La prima norma italiana di accesso agli atti è del 1986, e riguarda i dati in possesso delle pubbliche amministrazioni concernenti “ lo stato dell’ambiente”, dichiarate accessibili a “qualsiasi cittadino” in forza del diritto, appena allora formalizzato, alla salubrità e alla tutela dell’ambiente. La norma fu copiata dall’Access act americano e passò all’inizio quasi inosservata per la complessiva novità della materia. Essa produsse un articolato sviluppo di iniziative di raccolta dei dati, di loro organizzazione, presentazione, di ricerca di quelli mancanti e lo stesso prof. Marchetti le considera un caso di successo. La possibilità giuridica di accesso ha alimentato la domanda di informazione e ha rafforzato la consapevolezza del diritto ad un ambiente tutelato.

Quando quattro anni più tardi fu licenziata la legge 241/90 di riforma del procedimento amministrativo, che nelle intenzioni doveva condurre alla rivoluzione amministrativa e ne avrebbe avuto la potenzialità se non se ne fosse voluto azzoppare il cammino mettendo in campo altre priorità, la trasparenza degli atti – l’accesso- fu limitato alle situazioni di “motivata richiesta”, ma in un quadro generale che riconosceva la trasparenza come parte del processo di modernizzazione e di efficienza della pubblica amministrazione. Da allora le cose sono solo peggiorate, rendendo l’accesso agli atti una corsa ad ostacoli per il cittadino.

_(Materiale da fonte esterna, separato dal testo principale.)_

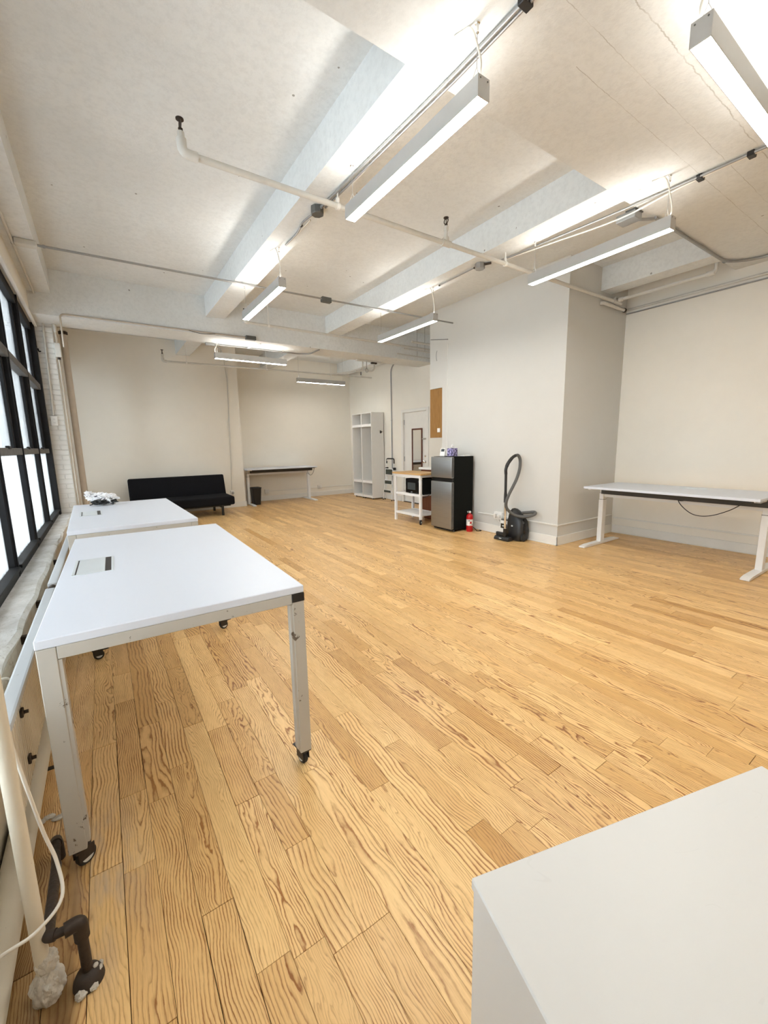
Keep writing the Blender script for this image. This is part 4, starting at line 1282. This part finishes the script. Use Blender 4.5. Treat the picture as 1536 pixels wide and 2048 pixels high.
# main sprinkler branch crossing the room
PY, PZ = 3.13, 3.25
b0_ = (0.63, PY, PZ)
sp = run('sprinkler_pipe', 'painted sprinkler pipe crossing the ceiling between the two near pendant lamps', 'pipe', [b0_, (6.02, PY, PZ)], 0.021, 'pipe_paint')
MB().tube(fillet([(0.09, 0, 0), (0, 0, 0), (0, 0, 0.08)], 0.05), 0.029, 14).build('elbow', 'pipe_paint', sp, smooth=60)
sprinkler(sp, (0.63, PY, PZ + 0.04), 3.44, b0_)
MB().cyl((2.20, 0, 0), (2.30, 0, 0), 0.029, 14).cyl((2.25, 0, 0), (2.25, 0, 0.05), 0.027, 14).build('tee', 'pipe_paint', sp, smooth=40)
sprinkler(sp, (2.88, PY, PZ + 0.03), 3.47, b0_)
for xx in (1.11, 3.09):
    MB().cyl((xx, 0, 0.02), (xx, 0, HB - PZ), 0.006, 8).cyl((xx - 0.012, 0, 0), (xx + 0.012, 0, 0), 0.026, 14).box(xx - 0.012, xx + 0.012, -0.008, 0.012, 0.015, 0.06, 0.002)\
        .build('hanger', 'pipe_white', sp, smooth=40)
MB().cyl((5.27, 0, 0), (5.47, 0, 0), 0.028, 14).build('end_fitting', 'pipe_paint', sp, smooth=40)
b1_ = (6.0, 3.10, 3.27)
sr = run('sprinkler_pipe', 'painted sprinkler pipe running along the top of the right wall', 'pipe', [b1_, (6.0, 2.06, 3.27), (6.0, 2.03, 3.30)], 0.021, 'pipe_paint')
sprinkler(sr, (6.0, 2.03, 3.29), 3.45, b1_)
MB().cyl((0, 0.0, 0), (0, -0.06, 0), 0.028, 14).cyl((0, -0.98, 0), (0, -1.06, 0), 0.028, 14).build('fitting', 'pipe_paint', sr, smooth=40)
run('wall_pipe', 'thin pipe high on the right wall under the ceiling', 'pipe', [(6.385, 3.19, 3.22), (6.385, -1.5, 3.22)], 0.016, 'pipe_paint')
run('wall_pipe', 'dark painted conduit just below the thin pipe on the right wall', 'pipe', [(6.40, 3.19, 3.17), (6.40, -1.5, 3.17)], 0.009, 'galv')
st = thing('pipe_stub', 'painted pipe stub in the top corner of the partition and right wall', 'pipe', (5.70, 3.15, 3.20))
MB().tube(fillet([(0, 0.04, 0.0), (0.02, 0, 0.0), (0.5, -0.02, -0.02)], 0.03), 0.022, 12).build('tube', 'pipe_paint', st, smooth=50)
MB().tube(fillet([(0.33, 0.02, 0.0), (0.33, 0.02, 0.13), (0.46, 0.0, 0.11)], 0.03), 0.015, 10).build('branch', 'pipe_paint', st, smooth=50)
MB().cyl((0.50, -0.02, -0.02), (0.53, -0.021, -0.021), 0.028, 12).build('cap', 'iron', st, smooth=40)

# conduit crossing under the beams
cd = run('electrical_conduit', 'thin conduit crossing the ceiling from the window wall, with a small grey box', 'conduit',
         [(-0.44, 5.38, 3.335), (4.99, 5.25, 3.345)], 0.0115, 'galv', clips=[((-0.24, 5.375, 3.335), 'x'), ((1.62, 5.33, 3.338), 'x'), ((3.72, 5.28, 3.342), 'x')])
MB().box(3.09, 3.23, -0.107, -0.042, -0.035, 0.03, 0.006).build('inline_box', 'box_grey', cd)
MB().box(-0.02, 0.15, -0.045, 0.045, -0.025, 0.024, 0.006).build('end_box', 'pipe_paint', cd)
run('electrical_conduit', 'painted conduit running along the head of the windows down the pilaster', 'conduit',
    [(-0.475, -1.9, 3.34), (-0.475, 7.40, 3.34), (-0.455, 7.425, 3.30), (-0.487, 7.425, 1.885)], 0.012, 'pipe_paint', 0.05,
    clips=[((-0.475, 5.45, 3.34), 'y'), ((-0.464, 7.425, 3.0), 'z')])

# lamp feed conduits on the first beam
f1 = run('lamp_conduit', 'pair of metal conduits along the first beam feeding the pendant lamps', 'conduit', [(1.775, 0.26, 3.342), (1.775, 1.9, 3.342), (1.715, 3.35, 3.342)], 0.010, 'galv', 0.3,
         clips=[((1.775, 1.43, 3.342), 'y')], clipmat='black_plastic')
MB().tube([(0.026, 0, 0), (0.026, 1.64, 0), (-0.025, 3.10, 0)], 0.008, 10).build('tube', 'galv', f1, smooth=60)
MB().box(-0.02, 0.045, 1.15, 1.19, -0.014, 0.017, 0.003).build('strap', 'black_plastic', f1)
jb = thing('junction_box', 'round dark junction box under the first beam beside the sprinkler pipe', 'junction box', (1.703, 3.42, 3.30))
MB().lathe([(0.0, 0.0), (0.048, 0.0), (0.055, 0.006), (0.055, 0.058), (0.0, 0.058)], 8).build('box', 'box_grey', jb)
MB().cyl((0.012, -0.05, 0.04), (0.012, -0.085, 0.042), 0.014, 10).cyl((0.0, 0.05, 0.04), (0.0, 0.085, 0.042), 0.014, 10).build('connector', 'galv', jb, smooth=40)
fx = run('flexible_conduit', 'flexible metal conduit from the round junction box to the second lamp', 'conduit',
         [(1.703, 3.50, 3.342), (1.67, 3.66, 3.335), (1.715, 3.85, 3.342), (1.710, 4.15, 3.345)], 0.008, 'galv', 0.12, clips=[((1.69, 3.72, 3.337), 'y')], clipmat='black_plastic')
MB().tube([(0.02, 0.10, 0.0), (0.02, 0.35, 0.0), (0.012, 0.66, 0.002)], 0.005, 8).build('cable', 'cable_white', fx, smooth=60)

# lamp feed conduits on the second beam
f2 = run('lamp_conduit', 'pair of metal conduits along the second beam above the right hand lamps', 'conduit', [(3.955, 0.60, 3.342), (3.915, 1.95, 3.342), (3.79, 3.30, 3.342)], 0.009, 'galv', 0.4,
         clips=[((3.925, 1.50, 3.342), 'y'), ((3.94, 1.21, 3.342), 'y')], clipmat='black_plastic')
MB().tube(spline([(0.024, 0.0, 0), (-0.006, 0.9, -0.003), (0.03, 1.5, -0.02), (-0.06, 2.1, -0.01), (-0.15, 2.66, 0)]), 0.007, 10).build('cable', 'cable_white', f2, smooth=60)
for yy in (0.60, 0.90):
    MB().box(-0.03, 0.03, yy - 0.02, yy + 0.02, -0.016, 0.017, 0.003).build('strap', 'black_plastic', f2)
j2 = thing('junction_box', 'grey rectangular junction box at the edge of the flat soffit near the right lamp', 'junction box', (4.035, 2.055, 3.29))
MB().box(-0.05, 0.075, -0.08, 0.08, 0.0, 0.06, 0.008, 2).build('box', 'galv', j2)
bx('back_plate', 'box_grey', j2, -0.055, 0.08, -0.085, 0.0, 0.06, 0.0695)
MB().tube(spline([(0.075, 0.0, 0.04), (0.14, -0.05, 0.035), (0.24, -0.10, 0.045)]), 0.012, 10).build('connector', 'galv', j2, smooth=60)
run('electrical_conduit', 'conduit from the grey junction box along the soffit edge to the right wall', 'conduit',
    [(4.28, 1.945, 3.34), (5.98, 1.945, 3.34), (6.18, 1.75, 3.34), (6.25, -1.5, 3.34)], 0.014, 'galv', 0.15, clips=[((5.95, 1.945, 3.34), 'x')])
j3 = thing('junction_box', 'small grey junction box under the second beam near its sprinkler hanger', 'junction box', (3.69, 3.46, 3.30))
MB().lathe([(0.0, 0.0), (0.050, 0.0), (0.055, 0.005), (0.055, 0.058), (0.0, 0.058)], 8).build('box', 'galv', j3)
MB().cyl((0.02, -0.05, 0.04), (0.06, -0.11, 0.042), 0.013, 10).cyl((0.0, 0.05, 0.04), (0.0, 0.085, 0.042), 0.012, 10).build('connector', 'iron', j3, smooth=40)
run('lamp_conduit', 'thin conduit from the small junction box to the lamp above the refrigerator', 'conduit', [(3.69, 3.54, 3.343), (3.71, 4.16, 3.345)], 0.007, 'galv',
    clips=[((3.71, 4.14, 3.345), 'y')], clipmat='black_plastic')

# under the far girder
g1 = run('girder_conduit', 'thin conduit along the lower edge of the far girder ending in a dark box', 'conduit',
         [(-0.245, 6.935, 2.72), (-0.245, 6.935, 3.125), (2.12, 6.935, 3.125)], 0.010, 'pipe_tan', 0.05)
MB().tube([(0.45, -0.004, 0.410), (2.36, -0.004, 0.412)], 0.006, 8).build('cable', 'galv', g1, smooth=60)
MB().box(2.34, 2.50, -0.05, 0.012, 0.37, 0.43, 0.005).build('box', 'box_grey', g1)
MB().tube(spline([(1.5, -0.005, 0.405), (1.7, -0.02, 0.375), (1.9, -0.005, 0.405)]), 0.004, 6).build('cable', 'cable_black', g1, smooth=60)
g2 = run('girder_conduit', 'conduit on the underside of the far girder bending toward the near side', 'conduit',
         [(1.66, 7.46, 3.085), (3.25, 7.46, 3.085), (3.40, 7.35, 3.085), (3.40, 6.97, 3.085)], 0.011, 'galv', 0.12)
MB().box(-0.06, 0.08, -0.03, 0.03, -0.03, 0.014, 0.004).build('box', 'galv', g2)
MB().tube([(0.72, -0.40, 0.0), (0.62, -0.02, -0.002)], 0.010, 8).build('tube', 'white_metal', g2, smooth=60)
MB().tube(spline([(0.08, 0, -0.01), (0.17, 0.02, -0.06), (0.20, 0.05, -0.16)]), 0.006, 8).build('cable', 'box_grey', g2, smooth=60)
bp = run('sprinkler_pipe', 'thin painted sprinkler pipe with clamp in front of the far girder', 'pipe', [(2.02, 6.62, 3.27), (5.95, 6.70, 3.28)], 0.019, 'pipe_paint')
MB().tube(fillet([(0.06, 0, 0), (0, 0, 0), (-0.01, 0, 0.06)], 0.03), 0.026, 12).build('elbow', 'pipe_paint', bp, smooth=60)
sprinkler(bp, (2.02, 6.62, 3.29), 3.46, (2.02, 6.62, 3.27))
MB().cyl((0.36, 0.007, 0.0), (0.36, 0.007, HC - 3.27), 0.006, 8).cyl((0.345, 0.007, 0), (0.375, 0.007, 0), 0.026, 12).build('hanger', 'pipe_white', bp, smooth=40)

# back bay sprinkler line
b2_ = (1.13, 8.85, 3.0)
bk = run('sprinkler_pipe', 'long thin sprinkler pipe low in front of the back wall', 'pipe', [b2_, (5.70, 8.85, 3.03)], 0.017, 'pipe_paint')
MB().tube(fillet([(0.06, 0, 0), (0, 0, 0), (0, 0, 0.06)], 0.03), 0.024, 12).build('elbow', 'pipe_paint', bk, smooth=60)
sprinkler(bk, (1.13, 8.85, 3.03), 3.20, b2_)
for xx in (0.40, 1.95, 3.45):
    MB().cyl((xx, 0, 0.0), (xx, 0, (HC if xx > 2 else (HB if xx < 1 else HC)) - 3.0), 0.005, 8).cyl((xx - 0.012, 0, 0.005), (xx + 0.012, 0, 0.005), 0.023, 12).build('hanger', 'pipe_white', bk, smooth=40)
sprinkler(bk, (5.40, 8.85, 3.03), 3.15, b2_)
MB().tube(fillet([(3.45, 0, 0.025), (3.80, -0.62, 0.03), (3.83, -0.80, 0.05), (3.84, -0.80, HC - 3.06)], 0.06), 0.017, 12).build('branch', 'pipe_paint', bk, smooth=60)
rg = thing('pipe_bracket', 'steel rail with pipe hanger under the far girder by the bright ceiling recess', 'bracket', (4.73, 7.42, 3.075))
bx('rail', 'pipe_paint', rg, -0.30, 0.32, -0.03, 0.03, 0.0, 0.0245, 0.003)
MB().cyl((-0.06, 0, 0.0), (-0.06, 0, -0.14), 0.008, 8).tube([(-0.06 + 0.035 * math.cos(a), 0, -0.17 + 0.035 * math.sin(a)) for a in [2 * PI * k / 14 for k in range(14)]], 0.006, 8, closed=True)\
    .build('ring_hanger', 'galv', rg, smooth=50)
MB().tube(fillet([(0.12, 0, 0.0), (0.13, 0, -0.11), (0.08, 0, -0.17), (-0.25, 0.10, -0.18)], 0.05), 0.018, 12).build('pipe_end', 'pipe_paint', rg, smooth=60)
MB().box(0.05, 0.18, -0.025, 0.025, -0.03, 0.0, 0.004).build('clamp', 'iron', rg)

# pipes above the door corner
for k, (p, rr_, lab) in enumerate((([(5.0, 6.35, 3.28), (6.09, 6.35, 3.28)], 0.02, 'upper of the painted pipes above the entrance door'),
                                   ([(4.98, 6.55, 3.20), (6.09, 6.62, 3.20)], 0.013, 'middle thin pipe above the entrance door'),
                                   ([(4.95, 6.75, 3.14), (6.09, 6.86, 3.15)], 0.011, 'lower thin pipe above the entrance door'))):
    q = run('door_pipe', lab, 'pipe', p, rr_, 'pipe_paint')
    MB().cyl((0.5, 0, 0.0), (0.5, 0, HC - p[0][2]), 0.004, 6).build('hanger', 'galv', q)
run('door_conduit', 'conduit running down the far wall beside the entrance door', 'conduit', [(6.085, 5.9, 3.33), (6.085, 8.44, 3.33), (6.085, 8.565, 3.21), (6.085, 8.565, 0.30)], 0.014, 'galv', 0.14,
    clips=[((6.085, 8.565, 2.0), 'z'), ((6.085, 8.35, 3.33), 'y')])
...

I dati in possesso della pubblica amministrazione di potenziale interesse per un cittadino o per chi voglia sviluppare una attività di impresa hanno una latitudine vastissima e,volendo pensare bene, è fanciullesco immaginare di poter individuare quelli “veramente utili”.

Infatti qualcuno potrebbe voler vedere l’autorizzazione all’occupazione di suolo pubblico rilasciata ad una birreria su una piazza romana e i cui tavolini dilagano fino ad ostacolare i pedoni o potrebbe volersi applicare per ragioni di studio a ragionare sul relativo canone, qualcun altro potrebbe voler conoscere i prezzi praticati all’ente locale dal fornitore dei servizi di ristorazione di una mensa comunale.

Dato il tenore dissuasivo della vigente norme in materia di accesso la discrezionalità della risposta da parte dell’amministrazione interessata è amplissima. Ben difficilmente qualcuno si avventura nella richiesta, anche perché le procedure di appello al silenzio rifiuto sono defatiganti e basate su una norma ottusa. Ci vuole una motivazione soggettiva fortissima. Se dunque qualcuno dorme al piano sovrastante la rumorosa birreria oppure se vuole entrare nel settore della preparazione di cibi per le mense dovrà avvicinare amichevolmente qualche funzionario pubblico, o qualche politico, che sia in grado di fornirgli l’informazione necessaria. Cosa questo contatto può provocare è del tutto evidente.

La ormai famosa Civit dopo aver affermato sul proprio sito di essere preposta a individuare i dati “veramente utili a consentire alle istituzioni e ai cittadini di operare un partecipato controllo sul modo di gestione della “cosa pubblica”, continua rassicurante: “Anche questa funzione è particolarmente rilevante, perché, nell’intento del legislatore, la trasparenza dei dati deve costituire lo strumento per assicurare l’integrità delle pubbliche amministrazioni e prevenire in tal modo il grave fenomeno della corruzione”. E’ impossibile non essere d’accordo, ma solo dalla trasparenza obbligatoria di tutti i documenti, con limitatissime eccezioni, si può arrivare se non a debellare almeno a contrastare la corruzione. Mentre chi ritiene che il funzionamento degli organismi pubblici possa essere affidato alle relazioni amicali e ai loro miserrimi commerci dovrebbe farsi da parte una volta per tutte. Su questa “liberalizzazione”, realizzata con successo in altri paesi europei, serve un intervento urgente del governo Monti.